Want to back-slap or elbow-rub a senator who heads the banking committee or the chairperson of a House tax-writing subcommittee? Invite them out for 18 holes. The match-up is perfect: politicians freeload and lobbyists freewheel. Better yet, the golf, food and booze can be written off as business expenses. For years, members of Congress had their dues waived. The course became so clogged with the Tip O’Neils, Dan Quayles, Tom DeLays and Dan Rostenkowskies that management called a halt. Only presidents were given free golf. That, too, became disruptive. In the early 1990s when Bill Clinton and his entourages became regulars at Congressional, the massive security detail, in addition to hiding behind trees and under bushes, had to ward off danger by sweeping adjacent fairways of players. The latters’ complaints were strong enough to persuade Clinton to do his swinging--the golf kind—elsewhere. He chose the fairways of Andrews Air Force Base, one of some 230 golf courses the Pentagon operates worldwide for the warrior class.

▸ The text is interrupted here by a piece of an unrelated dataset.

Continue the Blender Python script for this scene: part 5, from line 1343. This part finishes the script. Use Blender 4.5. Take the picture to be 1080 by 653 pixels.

It was at Andrews that Barak Obama and John Boehner, on the same weekend in June that Rory McIlroy was scorching Congressional, had what the media called the Golf Summit. With jobs and unemployment on their minds, it was a moment for action: by taking caddies. The pay is good: $50 a bag at some clubs, $100 for two. Instead, Obama and Boehner, with Joe Biden and John Kasich in the foursome, joy-rode in golf carts.

The question now is whether Obama will be invited by Boehner to play at the Speaker’s course: the Burning Tree Club, a couple of par fives from Congressional. It will never happen. It has a male-only membership, which apparently doesn’t bother man-of-the-people Boehner but which would be disastrous for women’s-vote conscious Obama. The only time females are allowed on the property of Burning Tree is the week before Christmas when they are allowed to buy presents at the pro shop for their husbands.

For now, let’s just sigh—and then embrace Rory McIlroy and hope that what touched his soul in Haiti will mean as much to him as how he touched his fans at Congressional.